This has been a humbling year for John Paulson.
The billionaire hedge fund manager in May extended his losses in his Paulson Advantage fund, falling 4.06 percent for the month. As a result, the fund, which contains his best ideas, is down 5.26 percent for the year.
Advantage Plus, the leveraged version of the fund, dropped nearly 6 percent last month and is down 7.54 percent year-to-date.
Even Paulson’s huge bets on gold couldn’t save him last month.
His gold fund lost 6.39 percent in May, shrinking its gain for the year to 0.79 percent.
As a result, the gold shares of Advantage are up just 1.18 percent for the year while for Advantage Plus they are down 1.30 percent for the year.
Not all investors with Paulson are complaining. Partners L.P., his oldest, flagship fund eked out an 8 basis points gain in May, giving it a 6.64 percent return for the year.
Its gold shares were down 1.10 percent for the month, but are still up 14.13 percent for the year.
This is a big reversal of fortunes for Paulson, whose gold bets goosed returns in 2010.

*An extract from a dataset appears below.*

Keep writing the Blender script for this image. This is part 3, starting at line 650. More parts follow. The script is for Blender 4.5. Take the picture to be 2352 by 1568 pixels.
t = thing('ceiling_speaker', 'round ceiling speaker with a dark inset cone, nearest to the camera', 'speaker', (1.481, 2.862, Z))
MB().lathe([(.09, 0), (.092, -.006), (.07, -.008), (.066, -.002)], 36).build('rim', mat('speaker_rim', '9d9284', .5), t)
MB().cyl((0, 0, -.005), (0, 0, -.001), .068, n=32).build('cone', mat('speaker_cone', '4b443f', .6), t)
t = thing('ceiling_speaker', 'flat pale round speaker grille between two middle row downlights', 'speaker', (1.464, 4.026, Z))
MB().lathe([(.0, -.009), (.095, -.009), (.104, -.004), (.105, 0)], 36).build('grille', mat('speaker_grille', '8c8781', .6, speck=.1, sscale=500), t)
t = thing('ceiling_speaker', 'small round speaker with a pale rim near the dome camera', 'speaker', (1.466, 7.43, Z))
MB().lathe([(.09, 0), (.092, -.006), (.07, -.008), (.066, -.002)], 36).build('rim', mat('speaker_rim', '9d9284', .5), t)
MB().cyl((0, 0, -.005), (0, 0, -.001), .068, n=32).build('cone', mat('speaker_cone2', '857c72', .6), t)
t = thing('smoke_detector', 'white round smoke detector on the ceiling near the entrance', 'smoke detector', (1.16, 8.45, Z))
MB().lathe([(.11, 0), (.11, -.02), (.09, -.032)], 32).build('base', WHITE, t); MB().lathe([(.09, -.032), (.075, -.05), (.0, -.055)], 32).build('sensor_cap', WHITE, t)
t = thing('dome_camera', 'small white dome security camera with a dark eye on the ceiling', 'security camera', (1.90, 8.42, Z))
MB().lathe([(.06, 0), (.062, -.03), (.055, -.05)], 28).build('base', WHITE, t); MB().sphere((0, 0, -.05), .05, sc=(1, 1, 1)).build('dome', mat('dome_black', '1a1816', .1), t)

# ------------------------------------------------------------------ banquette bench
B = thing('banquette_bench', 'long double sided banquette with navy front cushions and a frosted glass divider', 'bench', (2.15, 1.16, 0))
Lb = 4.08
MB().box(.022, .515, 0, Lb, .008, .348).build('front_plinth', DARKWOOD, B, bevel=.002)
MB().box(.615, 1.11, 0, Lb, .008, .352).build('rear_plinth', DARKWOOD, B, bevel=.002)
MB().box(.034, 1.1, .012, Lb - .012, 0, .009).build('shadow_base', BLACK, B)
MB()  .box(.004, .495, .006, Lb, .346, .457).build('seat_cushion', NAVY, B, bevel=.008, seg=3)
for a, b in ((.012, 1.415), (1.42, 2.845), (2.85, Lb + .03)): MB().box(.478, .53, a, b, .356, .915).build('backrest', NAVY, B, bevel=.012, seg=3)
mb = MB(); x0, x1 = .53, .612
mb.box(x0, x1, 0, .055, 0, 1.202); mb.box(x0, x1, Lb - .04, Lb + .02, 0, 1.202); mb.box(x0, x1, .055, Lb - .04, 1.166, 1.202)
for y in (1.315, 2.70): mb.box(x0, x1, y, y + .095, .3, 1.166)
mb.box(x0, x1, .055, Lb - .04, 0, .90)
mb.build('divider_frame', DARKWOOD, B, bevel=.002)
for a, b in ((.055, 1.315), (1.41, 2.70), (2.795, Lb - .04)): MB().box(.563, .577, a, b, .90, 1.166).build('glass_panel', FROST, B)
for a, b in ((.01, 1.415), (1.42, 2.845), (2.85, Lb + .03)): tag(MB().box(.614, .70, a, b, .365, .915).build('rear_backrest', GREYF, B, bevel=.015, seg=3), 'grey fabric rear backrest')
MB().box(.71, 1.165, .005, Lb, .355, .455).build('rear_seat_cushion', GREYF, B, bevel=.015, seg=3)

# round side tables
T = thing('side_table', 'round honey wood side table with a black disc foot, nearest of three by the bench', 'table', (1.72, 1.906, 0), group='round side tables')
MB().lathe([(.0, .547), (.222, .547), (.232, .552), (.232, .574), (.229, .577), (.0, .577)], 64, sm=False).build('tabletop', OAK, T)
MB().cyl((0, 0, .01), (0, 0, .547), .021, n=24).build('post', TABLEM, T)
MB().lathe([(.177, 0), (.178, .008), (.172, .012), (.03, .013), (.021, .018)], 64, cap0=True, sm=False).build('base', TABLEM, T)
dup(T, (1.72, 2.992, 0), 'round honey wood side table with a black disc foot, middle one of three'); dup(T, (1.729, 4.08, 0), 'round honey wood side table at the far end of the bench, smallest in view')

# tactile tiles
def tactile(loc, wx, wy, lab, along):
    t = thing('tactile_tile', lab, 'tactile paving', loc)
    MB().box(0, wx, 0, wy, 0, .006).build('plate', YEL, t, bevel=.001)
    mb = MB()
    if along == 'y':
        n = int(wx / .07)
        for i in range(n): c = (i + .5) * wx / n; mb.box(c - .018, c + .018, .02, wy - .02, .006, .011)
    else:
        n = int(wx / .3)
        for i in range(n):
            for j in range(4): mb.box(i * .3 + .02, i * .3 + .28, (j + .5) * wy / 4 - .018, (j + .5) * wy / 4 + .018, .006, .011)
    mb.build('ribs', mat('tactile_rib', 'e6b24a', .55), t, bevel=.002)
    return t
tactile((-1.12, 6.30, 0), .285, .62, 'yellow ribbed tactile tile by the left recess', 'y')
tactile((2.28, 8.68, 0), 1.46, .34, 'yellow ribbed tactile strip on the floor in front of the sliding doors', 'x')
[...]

While a number of hedge fund managers have recently pulled back on their bold bets, Paulson has been standing pat.
In the first quarter, his largest holding by far remained the SPDR Gold Trust exchange traded fund.

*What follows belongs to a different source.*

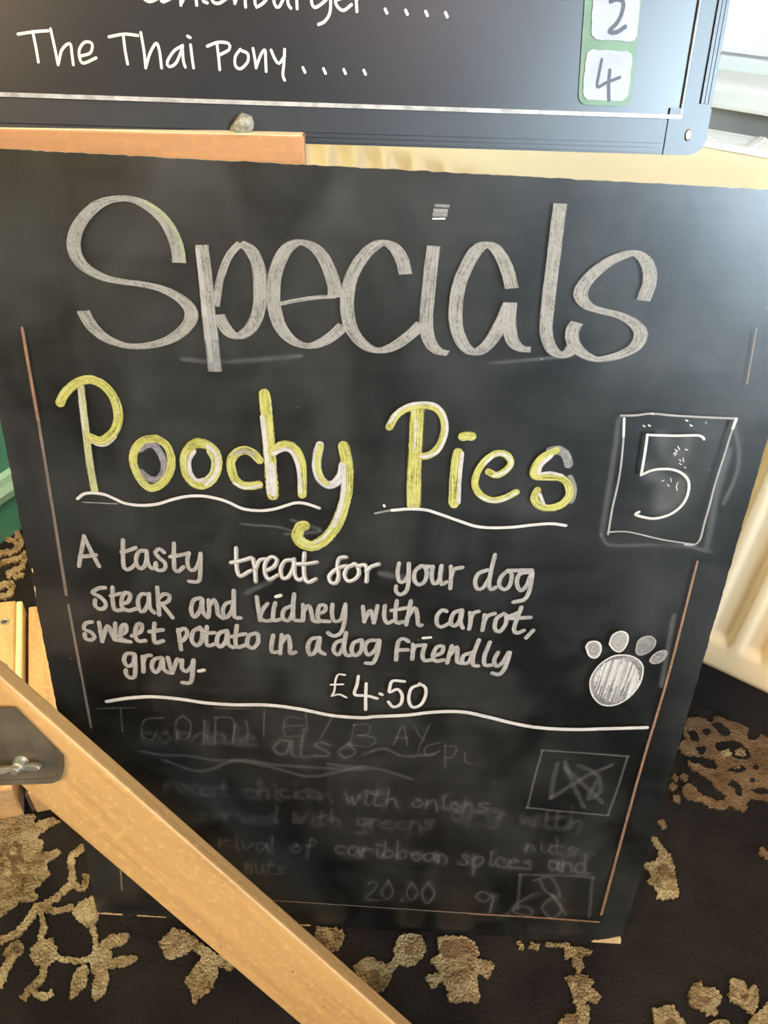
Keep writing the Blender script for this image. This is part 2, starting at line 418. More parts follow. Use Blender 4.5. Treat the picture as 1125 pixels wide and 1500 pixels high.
# ---------------------------------------------------------------- carpet
def jag(pts, amp=1.0, freq=0.09, step=1.7):
    q = spline(list(pts) + [pts[0]], step)[:-1]; out = []; n = len(q)
    for i, p in enumerate(q):
        t = (q[(i + 1) % n] - q[i - 1]); t = t.normalized() if t.length > 0 else Vector((1, 0))
        a = amp * (1.9 * noise.noise(Vector((p.x * 0.16, p.y * 0.16, 3.1))) + random.uniform(-0.9, 0.9))
        out.append((p.x - t.y * a, p.y + t.x * a))
    return out
def worm(pts, w):
    q = spline(pts, 5); L, R = [], []
    for i, p in enumerate(q):
        t = (q[min(len(q) - 1, i + 1)] - q[max(0, i - 1)]).normalized(); k = w * 0.5
        L.append((p.x - t.y * k, p.y + t.x * k)); R.append((p.x + t.y * k, p.y - t.x * k))
    return L + R[::-1]
q5, c2, f6, f7 = Z(0, 1160, 3.309), Z(0, 1180, 4.6875), Z(380, 1200, 2.96), Z(745, 1200, 2.96)
fc, f8, lf = Z(960, 1000, 4.545), Z(870, 1380, 4.41), Z(0, 590, 4.84)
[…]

However, his largest new positions were in Hewlett Packard, Lubrizol and Weyerhauser. His six million-share position in Lubrizol easily made him the largest shareholder of Lubrizol, the specialty chemical company, and his 31.7 million shares made him the second largest holder of Weyerhaeuser, the forest products company.
In the first quarter he completely closed out eight positions, the two most significant being drug makers Pfizer and Sanofi.